::: Data excerpt :::

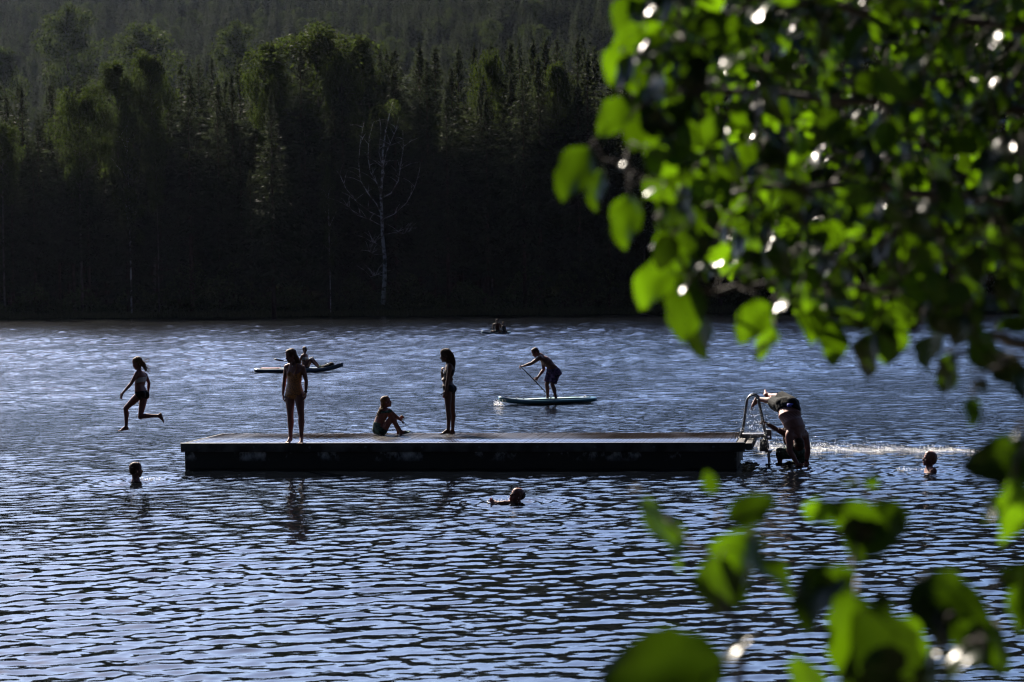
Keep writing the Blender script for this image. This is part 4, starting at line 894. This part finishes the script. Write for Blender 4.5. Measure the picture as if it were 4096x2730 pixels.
tag(padl, 'paddle lying across the navy board with its blade jutting out behind', 'paddle')

# 7, 8. two people far out on one board
nB = on_plane(1900 + 92 / 3.337, 1230 + 366 / 3.337); tB = on_plane(1900 + 462 / 3.337, 1230 + 358 / 3.337); D7 = float(((nB + tB) / 2 - CP) @ Fv)
board('paddle_board', 'small far paddle board with two people sitting on it', nB, tB, .8, .15, M_BOARD_B, M_BOARD_W, .08, .09)
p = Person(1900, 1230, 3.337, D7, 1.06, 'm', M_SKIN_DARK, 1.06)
p.torso((294, 208, 0), (296, 240, 0), (300, 285, 0), (302, 325, 0), (248, 230), (340, 230), (286, 330), (322, 330), (0, -1, 0), 'A', sw=.40)
p.head((293, 183, 0), (-.3, -1, 0), (0, 0, 1)); p.arm('A', (236, 272, -.05), (243, 308, -.15), (258, 320, -.05), (0, 0, -1), .4, 1); p.arm('B', (352, 275, -.05), (340, 310, -.2), (320, 318, -.05), (0, 0, -1), .4, 1)
p.leg('A', (215, 322, -.25), (270, 345, -.15), (300, 350, -.1)); p.leg('B', (345, 322, -.3), (312, 342, -.1), (290, 350, -.1))
p.finish('larger of the two people sitting on the far board, shown as a dark outline', p.p(300, 350), .014, 1)
shorts(p, M_NAVY, .25, .25, 1.02, voxel=.016); p.cap_hair(M_HAIR_DARK)
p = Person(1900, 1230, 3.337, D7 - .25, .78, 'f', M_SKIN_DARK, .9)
p.torso((378, 240, 0), (382, 262, 0), (384, 292, 0), (386, 322, 0), (362, 252), (402, 252), (375, 326), (400, 326), (0, -1, 0), 'A')
p.head((374, 216, 0), (-.6, -.7, 0), (0, 0, 1)); p.arm('A', (352, 285, -.05), (350, 318, -.05), (345, 340, -.02), (0, 0, -1), .3, 1); p.arm('B', (412, 285, -.05), (410, 320, -.05), (418, 340, -.02), (0, 0, -1), .3, 1)
p.leg('A', (365, 322, -.25), (395, 348, -.1), (380, 352, -.1)); p.leg('B', (420, 322, -.2), (440, 350, -.1), (450, 352, -.05))
p.finish('smaller of the two people sitting on the far board', p.p(385, 350), .014, 1)
hh, sd_, fr_, arm = p.coords(); p.cloth('vest', M_NAVY, (hh > -.1) & (hh < np.linalg.norm(p.neck - p.pel) * .85) & ~arm); p.cap_hair(M_HAIR_BLOND)

# 9. diver
D9 = 35.1
p = Person(2850, 1530, 3.92, D9, 1.22, 'm', M_SKIN, 1.14)
p.torso((1338, 850, .0), (1305, 720, .05), (1212, 520, .12), (1178, 372, .30), (1205, 838), (1445, 820), (1095, 372), (1262, 350), (.0, .9, -.45), 'A', 'B', belly=.02, sw=.44, hw=.22)
p.head((1352, 948, .02), (.0, .95, -.3), (.05, -.35, -1))
p.arm('A', (1208, 1075, -.02), (1335, 1282, .0), (1415, 1385, .0), (.3, .9, .1), .25, -1, spread=.2); p.arm('B', (1495, 1050, -.02), (1478, 1240, .0), (1496, 1385, -.02), (-.3, .9, .1), .2, 1, spread=.28)
p.leg('A', (965, 318, .35), (735, 265, .30), (660, 405, -.05), down=(-1, .4, .3), thick=1.0); p.leg('B', (1020, 225, .45), (880, 205, .36), (850, 150, .30), down=(-1, .1, .3), thick=.9)
p.finish('man in dark shorts diving head first off the right end of the dock', p.p(1400, 1385), .008)
shorts(p, M_SHORTS, .34, .40, 1.06, voxel=.010); p.cap_hair(M_HAIR_DARK, None, .010)
so2 = [c_ for c_ in p.o.children if c_.name.startswith('shorts')][0]; vv = np.array([v.co for v in so2.data.vertices]) + p.org
tgt = p.p(1208, 335, 0) - CP; dn_ = nrm(tgt); off_ = (vv - CP) - ((vv - CP) @ dn_)[:, None] * dn_; near_ = vv[np.linalg.norm(off_, axis=1) < .03]
pt = near_[np.argmin(np.linalg.norm(near_ - CP, axis=1))]; pax = nrm(np.array([1, .15, 0])); pup = nrm(np.array([0, .35, 1.0])); p.child('patch', MB().box(pt, (pax, np.cross(pup, pax), pup), (.052, .010, .027)), M_BLUE)
W_, T_ = p.arms[1][2], p.arms[1][3]; d = nrm(T_ - W_); p.child('wristwatch', MB().tube([W_ - d * .035, W_ - d * .0], .036, 14), M_BLACK)
diver = p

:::

What needs to be done → Print the whole listing above once more, word for word, without its pictures.

Written response →
Keep writing the Blender script for this image. This is part 4, starting at line 894. This part finishes the script. Write for Blender 4.5. Measure the picture as if it were 4096x2730 pixels.
tag(padl, 'paddle lying across the navy board with its blade jutting out behind', 'paddle')

# 7, 8. two people far out on one board
nB = on_plane(1900 + 92 / 3.337, 1230 + 366 / 3.337); tB = on_plane(1900 + 462 / 3.337, 1230 + 358 / 3.337); D7 = float(((nB + tB) / 2 - CP) @ Fv)
board('paddle_board', 'small far paddle board with two people sitting on it', nB, tB, .8, .15, M_BOARD_B, M_BOARD_W, .08, .09)
p = Person(1900, 1230, 3.337, D7, 1.06, 'm', M_SKIN_DARK, 1.06)
p.torso((294, 208, 0), (296, 240, 0), (300, 285, 0), (302, 325, 0), (248, 230), (340, 230), (286, 330), (322, 330), (0, -1, 0), 'A', sw=.40)
p.head((293, 183, 0), (-.3, -1, 0), (0, 0, 1)); p.arm('A', (236, 272, -.05), (243, 308, -.15), (258, 320, -.05), (0, 0, -1), .4, 1); p.arm('B', (352, 275, -.05), (340, 310, -.2), (320, 318, -.05), (0, 0, -1), .4, 1)
p.leg('A', (215, 322, -.25), (270, 345, -.15), (300, 350, -.1)); p.leg('B', (345, 322, -.3), (312, 342, -.1), (290, 350, -.1))
p.finish('larger of the two people sitting on the far board, shown as a dark outline', p.p(300, 350), .014, 1)
shorts(p, M_NAVY, .25, .25, 1.02, voxel=.016); p.cap_hair(M_HAIR_DARK)
p = Person(1900, 1230, 3.337, D7 - .25, .78, 'f', M_SKIN_DARK, .9)
p.torso((378, 240, 0), (382, 262, 0), (384, 292, 0), (386, 322, 0), (362, 252), (402, 252), (375, 326), (400, 326), (0, -1, 0), 'A')
p.head((374, 216, 0), (-.6, -.7, 0), (0, 0, 1)); p.arm('A', (352, 285, -.05), (350, 318, -.05), (345, 340, -.02), (0, 0, -1), .3, 1); p.arm('B', (412, 285, -.05), (410, 320, -.05), (418, 340, -.02), (0, 0, -1), .3, 1)
p.leg('A', (365, 322, -.25), (395, 348, -.1), (380, 352, -.1)); p.leg('B', (420, 322, -.2), (440, 350, -.1), (450, 352, -.05))
p.finish('smaller of the two people sitting on the far board', p.p(385, 350), .014, 1)
hh, sd_, fr_, arm = p.coords(); p.cloth('vest', M_NAVY, (hh > -.1) & (hh < np.linalg.norm(p.neck - p.pel) * .85) & ~arm); p.cap_hair(M_HAIR_BLOND)

# 9. diver
D9 = 35.1
p = Person(2850, 1530, 3.92, D9, 1.22, 'm', M_SKIN, 1.14)
p.torso((1338, 850, .0), (1305, 720, .05), (1212, 520, .12), (1178, 372, .30), (1205, 838), (1445, 820), (1095, 372), (1262, 350), (.0, .9, -.45), 'A', 'B', belly=.02, sw=.44, hw=.22)
p.head((1352, 948, .02), (.0, .95, -.3), (.05, -.35, -1))
p.arm('A', (1208, 1075, -.02), (1335, 1282, .0), (1415, 1385, .0), (.3, .9, .1), .25, -1, spread=.2); p.arm('B', (1495, 1050, -.02), (1478, 1240, .0), (1496, 1385, -.02), (-.3, .9, .1), .2, 1, spread=.28)
p.leg('A', (965, 318, .35), (735, 265, .30), (660, 405, -.05), down=(-1, .4, .3), thick=1.0); p.leg('B', (1020, 225, .45), (880, 205, .36), (850, 150, .30), down=(-1, .1, .3), thick=.9)
p.finish('man in dark shorts diving head first off the right end of the dock', p.p(1400, 1385), .008)
shorts(p, M_SHORTS, .34, .40, 1.06, voxel=.010); p.cap_hair(M_HAIR_DARK, None, .010)
so2 = [c_ for c_ in p.o.children if c_.name.startswith('shorts')][0]; vv = np.array([v.co for v in so2.data.vertices]) + p.org
tgt = p.p(1208, 335, 0) - CP; dn_ = nrm(tgt); off_ = (vv - CP) - ((vv - CP) @ dn_)[:, None] * dn_; near_ = vv[np.linalg.norm(off_, axis=1) < .03]
pt = near_[np.argmin(np.linalg.norm(near_ - CP, axis=1))]; pax = nrm(np.array([1, .15, 0])); pup = nrm(np.array([0, .35, 1.0])); p.child('patch', MB().box(pt, (pax, np.cross(pup, pax), pup), (.052, .010, .027)), M_BLUE)
W_, T_ = p.arms[1][2], p.arms[1][3]; d = nrm(T_ - W_); p.child('wristwatch', MB().tube([W_ - d * .035, W_ - d * .0], .036, 14), M_BLACK)
diver = p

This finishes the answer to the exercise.